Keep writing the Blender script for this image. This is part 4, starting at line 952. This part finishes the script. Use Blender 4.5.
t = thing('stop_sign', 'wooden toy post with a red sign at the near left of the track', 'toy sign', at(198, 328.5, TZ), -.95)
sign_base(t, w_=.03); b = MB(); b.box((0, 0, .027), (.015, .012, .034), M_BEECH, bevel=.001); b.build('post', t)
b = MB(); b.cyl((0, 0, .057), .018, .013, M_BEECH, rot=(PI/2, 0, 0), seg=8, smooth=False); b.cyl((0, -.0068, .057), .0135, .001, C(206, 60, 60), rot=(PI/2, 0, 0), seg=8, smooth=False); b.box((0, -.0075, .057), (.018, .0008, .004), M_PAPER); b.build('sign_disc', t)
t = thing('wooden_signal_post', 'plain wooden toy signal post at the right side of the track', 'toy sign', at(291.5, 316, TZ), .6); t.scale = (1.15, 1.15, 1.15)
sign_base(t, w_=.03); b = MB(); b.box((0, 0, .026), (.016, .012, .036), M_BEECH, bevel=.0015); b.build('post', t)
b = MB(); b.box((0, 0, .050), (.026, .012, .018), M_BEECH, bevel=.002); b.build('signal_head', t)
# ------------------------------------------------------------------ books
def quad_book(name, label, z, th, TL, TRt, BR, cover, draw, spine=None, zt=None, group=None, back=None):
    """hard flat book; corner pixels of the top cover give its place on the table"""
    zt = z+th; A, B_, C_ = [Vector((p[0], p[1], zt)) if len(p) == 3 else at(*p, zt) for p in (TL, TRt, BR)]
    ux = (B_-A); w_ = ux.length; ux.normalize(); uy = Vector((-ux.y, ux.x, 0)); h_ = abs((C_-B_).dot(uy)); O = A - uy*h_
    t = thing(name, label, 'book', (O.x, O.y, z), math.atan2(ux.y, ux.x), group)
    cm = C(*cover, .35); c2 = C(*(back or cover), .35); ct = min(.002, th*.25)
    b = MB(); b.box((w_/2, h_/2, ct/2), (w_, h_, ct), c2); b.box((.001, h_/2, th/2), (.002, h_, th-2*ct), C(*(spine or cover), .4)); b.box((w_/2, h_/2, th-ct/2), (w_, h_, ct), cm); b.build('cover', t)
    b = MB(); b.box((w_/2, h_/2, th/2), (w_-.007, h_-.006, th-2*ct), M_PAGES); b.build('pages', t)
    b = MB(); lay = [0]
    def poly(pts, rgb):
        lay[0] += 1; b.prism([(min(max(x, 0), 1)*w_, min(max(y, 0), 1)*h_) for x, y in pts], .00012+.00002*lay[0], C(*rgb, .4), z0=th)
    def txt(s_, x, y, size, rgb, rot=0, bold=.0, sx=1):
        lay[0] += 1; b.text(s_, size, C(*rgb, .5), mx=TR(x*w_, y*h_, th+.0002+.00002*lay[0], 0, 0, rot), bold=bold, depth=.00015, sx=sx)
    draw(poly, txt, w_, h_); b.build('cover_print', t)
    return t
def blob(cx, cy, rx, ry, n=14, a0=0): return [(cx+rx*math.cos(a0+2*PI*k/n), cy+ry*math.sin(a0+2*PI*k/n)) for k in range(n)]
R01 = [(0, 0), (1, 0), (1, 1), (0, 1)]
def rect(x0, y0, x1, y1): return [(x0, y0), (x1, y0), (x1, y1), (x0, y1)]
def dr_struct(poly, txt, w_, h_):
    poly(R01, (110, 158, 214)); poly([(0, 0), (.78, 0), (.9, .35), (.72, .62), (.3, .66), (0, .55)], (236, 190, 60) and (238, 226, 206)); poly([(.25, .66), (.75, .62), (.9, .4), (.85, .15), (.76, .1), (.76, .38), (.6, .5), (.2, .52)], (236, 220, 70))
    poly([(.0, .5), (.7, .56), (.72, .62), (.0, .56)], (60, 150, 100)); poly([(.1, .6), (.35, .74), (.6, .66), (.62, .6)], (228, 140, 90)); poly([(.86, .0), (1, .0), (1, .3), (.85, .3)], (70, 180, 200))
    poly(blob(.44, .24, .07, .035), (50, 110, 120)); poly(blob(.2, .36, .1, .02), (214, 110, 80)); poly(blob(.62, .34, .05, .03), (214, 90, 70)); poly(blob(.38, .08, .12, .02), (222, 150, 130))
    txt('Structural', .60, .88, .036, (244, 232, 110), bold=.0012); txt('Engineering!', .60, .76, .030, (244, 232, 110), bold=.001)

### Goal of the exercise
The whole listing above needs to be written out again exactly.

### Reply to the task
Keep writing the Blender script for this image. This is part 4, starting at line 952. This part finishes the script. Use Blender 4.5.
t = thing('stop_sign', 'wooden toy post with a red sign at the near left of the track', 'toy sign', at(198, 328.5, TZ), -.95)
sign_base(t, w_=.03); b = MB(); b.box((0, 0, .027), (.015, .012, .034), M_BEECH, bevel=.001); b.build('post', t)
b = MB(); b.cyl((0, 0, .057), .018, .013, M_BEECH, rot=(PI/2, 0, 0), seg=8, smooth=False); b.cyl((0, -.0068, .057), .0135, .001, C(206, 60, 60), rot=(PI/2, 0, 0), seg=8, smooth=False); b.box((0, -.0075, .057), (.018, .0008, .004), M_PAPER); b.build('sign_disc', t)
t = thing('wooden_signal_post', 'plain wooden toy signal post at the right side of the track', 'toy sign', at(291.5, 316, TZ), .6); t.scale = (1.15, 1.15, 1.15)
sign_base(t, w_=.03); b = MB(); b.box((0, 0, .026), (.016, .012, .036), M_BEECH, bevel=.0015); b.build('post', t)
b = MB(); b.box((0, 0, .050), (.026, .012, .018), M_BEECH, bevel=.002); b.build('signal_head', t)
# ------------------------------------------------------------------ books
def quad_book(name, label, z, th, TL, TRt, BR, cover, draw, spine=None, zt=None, group=None, back=None):
    """hard flat book; corner pixels of the top cover give its place on the table"""
    zt = z+th; A, B_, C_ = [Vector((p[0], p[1], zt)) if len(p) == 3 else at(*p, zt) for p in (TL, TRt, BR)]
    ux = (B_-A); w_ = ux.length; ux.normalize(); uy = Vector((-ux.y, ux.x, 0)); h_ = abs((C_-B_).dot(uy)); O = A - uy*h_
    t = thing(name, label, 'book', (O.x, O.y, z), math.atan2(ux.y, ux.x), group)
    cm = C(*cover, .35); c2 = C(*(back or cover), .35); ct = min(.002, th*.25)
    b = MB(); b.box((w_/2, h_/2, ct/2), (w_, h_, ct), c2); b.box((.001, h_/2, th/2), (.002, h_, th-2*ct), C(*(spine or cover), .4)); b.box((w_/2, h_/2, th-ct/2), (w_, h_, ct), cm); b.build('cover', t)
    b = MB(); b.box((w_/2, h_/2, th/2), (w_-.007, h_-.006, th-2*ct), M_PAGES); b.build('pages', t)
    b = MB(); lay = [0]
    def poly(pts, rgb):
        lay[0] += 1; b.prism([(min(max(x, 0), 1)*w_, min(max(y, 0), 1)*h_) for x, y in pts], .00012+.00002*lay[0], C(*rgb, .4), z0=th)
    def txt(s_, x, y, size, rgb, rot=0, bold=.0, sx=1):
        lay[0] += 1; b.text(s_, size, C(*rgb, .5), mx=TR(x*w_, y*h_, th+.0002+.00002*lay[0], 0, 0, rot), bold=bold, depth=.00015, sx=sx)
    draw(poly, txt, w_, h_); b.build('cover_print', t)
    return t
def blob(cx, cy, rx, ry, n=14, a0=0): return [(cx+rx*math.cos(a0+2*PI*k/n), cy+ry*math.sin(a0+2*PI*k/n)) for k in range(n)]
R01 = [(0, 0), (1, 0), (1, 1), (0, 1)]
def rect(x0, y0, x1, y1): return [(x0, y0), (x1, y0), (x1, y1), (x0, y1)]
def dr_struct(poly, txt, w_, h_):
    poly(R01, (110, 158, 214)); poly([(0, 0), (.78, 0), (.9, .35), (.72, .62), (.3, .66), (0, .55)], (236, 190, 60) and (238, 226, 206)); poly([(.25, .66), (.75, .62), (.9, .4), (.85, .15), (.76, .1), (.76, .38), (.6, .5), (.2, .52)], (236, 220, 70))
    poly([(.0, .5), (.7, .56), (.72, .62), (.0, .56)], (60, 150, 100)); poly([(.1, .6), (.35, .74), (.6, .66), (.62, .6)], (228, 140, 90)); poly([(.86, .0), (1, .0), (1, .3), (.85, .3)], (70, 180, 200))
    poly(blob(.44, .24, .07, .035), (50, 110, 120)); poly(blob(.2, .36, .1, .02), (214, 110, 80)); poly(blob(.62, .34, .05, .03), (214, 90, 70)); poly(blob(.38, .08, .12, .02), (222, 150, 130))
    txt('Structural', .60, .88, .036, (244, 232, 110), bold=.0012); txt('Engineering!', .60, .76, .030, (244, 232, 110), bold=.001)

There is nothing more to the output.